REQUEST | Everything from the first line of the data below through the line that contains "mb.build('hood_lid', 'trim_grey', hood)" should be written out exactly, please, and nothing more; the pictures stay out.

AVAILABLE DATA |
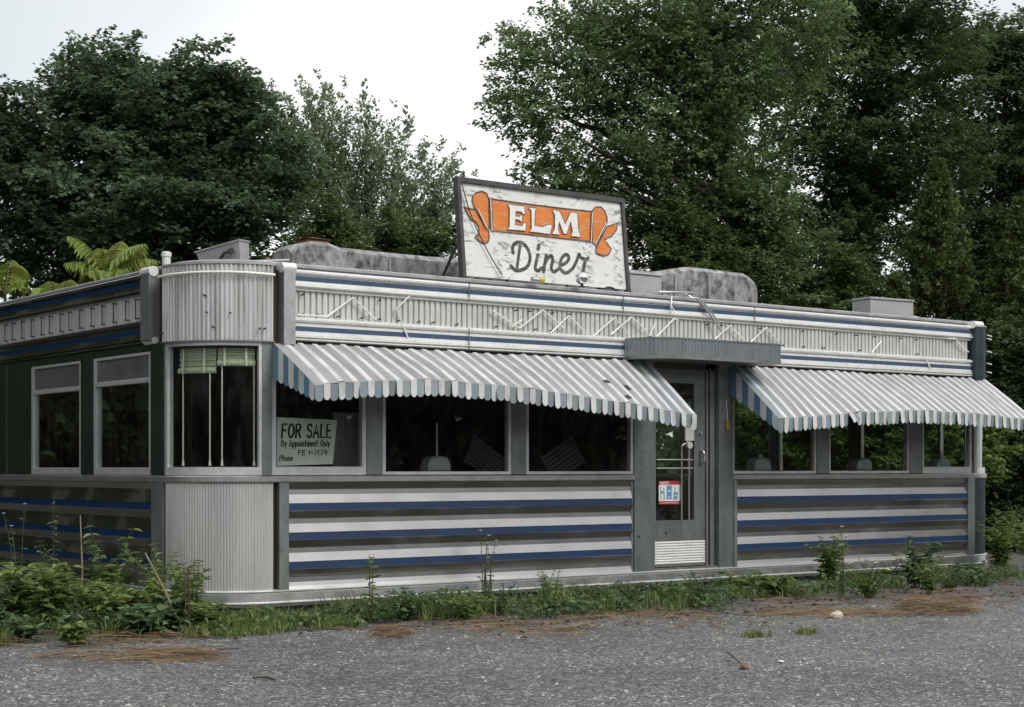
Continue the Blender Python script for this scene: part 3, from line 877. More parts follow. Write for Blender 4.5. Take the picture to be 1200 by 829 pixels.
# ---- fluted hood over the door
hx0, hx1, hd = front(729, 410)[0], front(917.8, 415, -.56)[0], .56
hz0, hz1 = 2.672, 2.905
rr = .42; pts = [(hx0, 0.0)]
for a in np.linspace(180, 270, 12): pts.append((hx0 + rr + rr * math.cos(math.radians(a)), -hd + rr + rr * math.sin(math.radians(a))))
r2 = .06
for a in np.linspace(270, 360, 6): pts.append((hx1 - r2 + r2 * math.cos(math.radians(a)), -hd + r2 + r2 * math.sin(math.radians(a))))
pts.append((hx1, 0.0))
# resample evenly with flutes
P_ = np.array(pts); seg = np.linalg.norm(np.diff(P_, axis=0), axis=1); cum = np.concatenate([[0], np.cumsum(seg)]); tot = cum[-1]
nfl = int(tot / .052); pth = []
for i in range(nfl * 6 + 1):
    s_ = tot * i / (nfl * 6); x_ = np.interp(s_, cum, P_[:, 0]); y_ = np.interp(s_, cum, P_[:, 1])
    x2, y2 = np.interp(min(s_ + .01, tot), cum, P_[:, 0]), np.interp(min(s_ + .01, tot), cum, P_[:, 1])
    x1_, y1_ = np.interp(max(s_ - .01, 0), cum, P_[:, 0]), np.interp(max(s_ - .01, 0), cum, P_[:, 1])
    t_ = np.array([x2 - x1_, y2 - y1_]); t_ /= np.linalg.norm(t_)
    pth.append((x_, y_, t_[1], -t_[0], .010 * [0, -.3, -1, -1, -.3, 0][i % 6]))
M['hood'] = weathered('hood_metal', (.26, .29, .31), (.36, .39, .41), .33, .8, 3, (1, 1, .3), (.12, .12, .12), .4, 6, (1, 1, .3))
mb = MB().sweep(pth, [(0, hz1), (0, hz0)]); hood = mb.build('door_hood', 'hood', diner, 28)
mb = MB()
n = len(pts)
for z0_, z1_ in ((hz1 - .012, hz1 + .006), (hz0 - .004, hz0 + .03)):
    q = [(x * 1 + 0, y - (.006 if y < -.01 else 0)) for x, y in pts]
    mb.add([(x, y, z0_) for x, y in q] + [(x, y, z1_) for x, y in q], [tuple(range(n))[::-1], tuple(range(n, 2 * n))] + [(i, i + 1, n + i + 1, n + i) for i in range(n - 1)])
mb.build('hood_lid', 'trim_grey', hood)

# ---- awnings
M['awn_white'] = weathered('awning_white', (.55, .555, .56), (.66, .665, .67), .5, 0, 3, None, (.30, .285, .25), .6, 4.5, (1.5, .6, .6), dlo=.46)
M['awn_grey'] = weathered('awning_faded_stripe', (.25, .248, .258), (.33, .328, .34), .5, 0, 2, None, (.15, .17, .19), .6, 3.0, (1.5, .6, .6), dlo=.46)
M['awn_blue'] = weathered('awning_blue', (.075, .17, .27), (.12, .24, .36), .5, 0, 5, None, (.25, .30, .33), .4, 8)
M['awn_dull'] = weathered('awning_faded_valance', (.17, .215, .24), (.26, .30, .315), .5, 0, 1.7, None, (.12, .2, .27), .6, 2.4)


def awning(xa, xb, zwall, out, zedge, npan, holes=(), fresh=(), marks=()):
    """corrugated metal slats running down the slope, alternately wide dull pans and raised white ribs, with scalloped valances"""
    top = MB(); val = MB()
    pitch = (xb - xa) / npan
    yw = -.05
    def edge_z(x): return float(np.interp(x, [p[0] for p in zedge], [p[1] for p in zedge]))
    def pt(x, f, lift=0): 
        ze_ = edge_z(x); zz_ = zwall + (ze_ - zwall) * f
        bow = .012 * math.sin(math.pi * f) + .006 * math.sin(x * 5.1 + f * 3) + .004 * math.sin(x * 13.7)
        return (x, yw + (-out - yw) * f, zz_ + bow + lift)
    fs_ = [0, .25, .5, .75, 1]
    cross = [(0, 0, 0), (.60, 0, 0), (.63, .011, 1), (.97, .011, 1), (1.0, 0, 0)]
    for i in range(npan):
        for (u0, l0, _), (u1, l1, m1) in zip(cross, cross[1:]):
            mi = 1 if (l0 > 0 or l1 > 0) else 0
            if mi == 0 and i in fresh: mi = 2
            xs0, xs1 = xa + pitch * (i + u0), xa + pitch * (i + u1)
            for f0, f1 in zip(fs_, fs_[1:]):
                top.add([pt(xs0, f0, l0), pt(xs0, f1, l0), pt(xs1, f1, l1), pt(xs1, f0, l1)], [(0, 1, 2, 3)], mi)
    # front valance: one scalloped tongue per stripe
    rngv = random.Random(int(xa * 100))
    for i in range(npan):
        for u0, u1, mi, yo in ((0, .56, 2, 0), (.56, 1.0, 1, -.010)):
            xs0, xs1 = xa + pitch * (i + u0), xa + pitch * (i + u1); n_ = 7
            dz = .125 + rngv.uniform(-.012, .008); lean = rngv.uniform(-.022, .018)
            up = []; dn = []
            for k in range(n_ + 1):
                x_ = xs0 + (xs1 - xs0) * k / n_; c_ = math.sin(math.pi * k / n_) ** .6
                up.append((x_, -out + yo - .001, edge_z(x_) + (.011 if mi == 1 else .001)))
                dn.append((x_ + lean * .5, -out + yo - .004 + lean, edge_z(x_) - dz - .034 * c_))
            m_ = mi
            if (i, u0 > 0) in holes: dn = [(a + .03, b - .03, c + .05) for a, b, c in dn]
            val.add(up + dn, [(k, n_ + 1 + k, n_ + 2 + k, k + 1) for k in range(n_)], m_)
    # striped triangular ends
    ends_ = []
    for side, x_ in ((0, xa), (1, xb)):
        ends = MB(); ends_.append(ends)
        ns = 8; xo = -.004 if side == 0 else .004
        for k in range(ns):
            for u in range(4):
                pass
            f0, f1 = k / ns, (k + 1) / ns; n_ = 6; up = []; dn = []
            for j in range(n_ + 1):
                f = f0 + (f1 - f0) * j / n_; p_ = pt(x_, f)
                drop = .33 * (1 - f) + .125 * f
                up.append((x_ + xo, p_[1], p_[2])); dn.append((x_ + xo, p_[1], p_[2] - drop - .030 * math.sin(math.pi * j / n_) ** .6))
            ends.add(up + dn, [(j, n_ + 1 + j, n_ + 2 + j, j + 1) for j in range(n_)], 0 if k % 2 == 0 else 1)
    a = top.build('awning', ['awn_grey', 'awn_white', 'awn_dull'], diner)
    for mx_, f_, l_ in marks:
        p_ = np.array(pt(mx_, f_, .016)); q_ = np.array(pt(mx_ + .03, min(1, f_ + l_), .016))
        MB().add([p_ + (-.03, 0, 0), q_ + (-.035, 0, .002), q_ + (.03, 0, 0), p_ + (.035, 0, .003), (p_ + q_) / 2 + (0, 0, .012)], [(0, 1, 4), (1, 2, 4), (2, 3, 4), (3, 0, 4)]).build('dark_scrap', 'black', a)
    val.build('valance', ['awn_grey', 'awn_white', 'awn_dull'], a)
    for ends in ends_: ends.build('end_valance', ['awn_blue', 'awn_white'], a)
    fr = MB()
    fr.tube([(xa + .02, -out + .02, edge_z(xa) - .02)] + [(x, -out + .02, edge_z(x) - .02) for x in np.linspace(xa + .3, xb - .3, 8)] + [(xb - .02, -out + .02, edge_z(xb) - .02)], .012, 6)
    for x in np.linspace(xa + .05, xb - .05, 4): fr.tube([(x, -.04, zwall - .36), (x, -out + .03, edge_z(x) - .03)], .010, 6)
    fr.build('awning_frame', 'trim_grey', a)
    return a


AW1 = awning(.751, 5.66, 2.655, .84, [(.751, 2.205), (1.4, 2.265), (2.05, 2.295), (2.9, 2.27), (3.88, 2.20), (4.8, 2.11), (5.66, 2.015)], 30, fresh=(28, 29), marks=((4.62, .55, .06), (4.86, .62, .08), (4.72, .86, .05)))
AW2 = awning(6.985, 11.93, 2.655, .84, [(6.985, 1.995), (7.7, 2.05), (8.44, 2.105), (9.55, 2.15), (10.4, 2.14), (11.03, 2.115), (11.93, 2.07)], 31, holes=((7, True), (8, False)), fresh=(0, 1))

# ---- broken sign tubing and stand-offs on the fascia
def tube_part(pts, r=.011, y=-.035):
    q = [(*front(px, py, y), ) for px, py in pts]
    MB().tube([(x, y, z) for x, z in q], r, 7).build('neon_tube', 'tube', diner, 50)


for pts_ in ([(348, 368.8), (383.6, 371.2), (413.2, 349.2), (440, 374.5)], [(479.5, 347.5), (464.5, 361.9), (478, 396)],
             [(577, 364), (589, 372), (609, 385), (636, 363.5), (661, 385)], [(645, 390.7), (666.7, 370), (686.7, 390.7)],
             [(694.7, 394.7), (720, 372.5), (736, 392)], [(716, 392), (740, 372), (758.7, 389.3)], [(769, 395), (790, 373.7), (795, 376)],
             [(760.7, 394), (768, 379)], [(837.6, 397.5), (855, 382.3), (873, 399.7)], [(880, 400.8), (898, 384), (912, 401)],
             [(1021, 413.7), (1033, 399.6)], [(1110, 397), (1120, 397), (1124.5, 403.7), (1135, 412.7)], [(1085, 420), (1090, 432)], [(612, 375), (600, 383)]):
    tube_part(pts_, .010, -.045)
z_ = T - .085
MB().tube([(x + nx * .085, y + ny * .085, z_ + .012 * math.sin(a * 2)) for a, (x, y, nx, ny, o) in zip(np.linspace(0, 1.5, 30), arc1(0, 89, 30))], .014, 8).build('neon_tube', 'tube', diner, 50)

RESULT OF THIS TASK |
Continue the Blender Python script for this scene: part 3, from line 877. More parts follow. Write for Blender 4.5. Take the picture to be 1200 by 829 pixels.
# ---- fluted hood over the door
hx0, hx1, hd = front(729, 410)[0], front(917.8, 415, -.56)[0], .56
hz0, hz1 = 2.672, 2.905
rr = .42; pts = [(hx0, 0.0)]
for a in np.linspace(180, 270, 12): pts.append((hx0 + rr + rr * math.cos(math.radians(a)), -hd + rr + rr * math.sin(math.radians(a))))
r2 = .06
for a in np.linspace(270, 360, 6): pts.append((hx1 - r2 + r2 * math.cos(math.radians(a)), -hd + r2 + r2 * math.sin(math.radians(a))))
pts.append((hx1, 0.0))
# resample evenly with flutes
P_ = np.array(pts); seg = np.linalg.norm(np.diff(P_, axis=0), axis=1); cum = np.concatenate([[0], np.cumsum(seg)]); tot = cum[-1]
nfl = int(tot / .052); pth = []
for i in range(nfl * 6 + 1):
    s_ = tot * i / (nfl * 6); x_ = np.interp(s_, cum, P_[:, 0]); y_ = np.interp(s_, cum, P_[:, 1])
    x2, y2 = np.interp(min(s_ + .01, tot), cum, P_[:, 0]), np.interp(min(s_ + .01, tot), cum, P_[:, 1])
    x1_, y1_ = np.interp(max(s_ - .01, 0), cum, P_[:, 0]), np.interp(max(s_ - .01, 0), cum, P_[:, 1])
    t_ = np.array([x2 - x1_, y2 - y1_]); t_ /= np.linalg.norm(t_)
    pth.append((x_, y_, t_[1], -t_[0], .010 * [0, -.3, -1, -1, -.3, 0][i % 6]))
M['hood'] = weathered('hood_metal', (.26, .29, .31), (.36, .39, .41), .33, .8, 3, (1, 1, .3), (.12, .12, .12), .4, 6, (1, 1, .3))
mb = MB().sweep(pth, [(0, hz1), (0, hz0)]); hood = mb.build('door_hood', 'hood', diner, 28)
mb = MB()
n = len(pts)
for z0_, z1_ in ((hz1 - .012, hz1 + .006), (hz0 - .004, hz0 + .03)):
    q = [(x * 1 + 0, y - (.006 if y < -.01 else 0)) for x, y in pts]
    mb.add([(x, y, z0_) for x, y in q] + [(x, y, z1_) for x, y in q], [tuple(range(n))[::-1], tuple(range(n, 2 * n))] + [(i, i + 1, n + i + 1, n + i) for i in range(n - 1)])
mb.build('hood_lid', 'trim_grey', hood)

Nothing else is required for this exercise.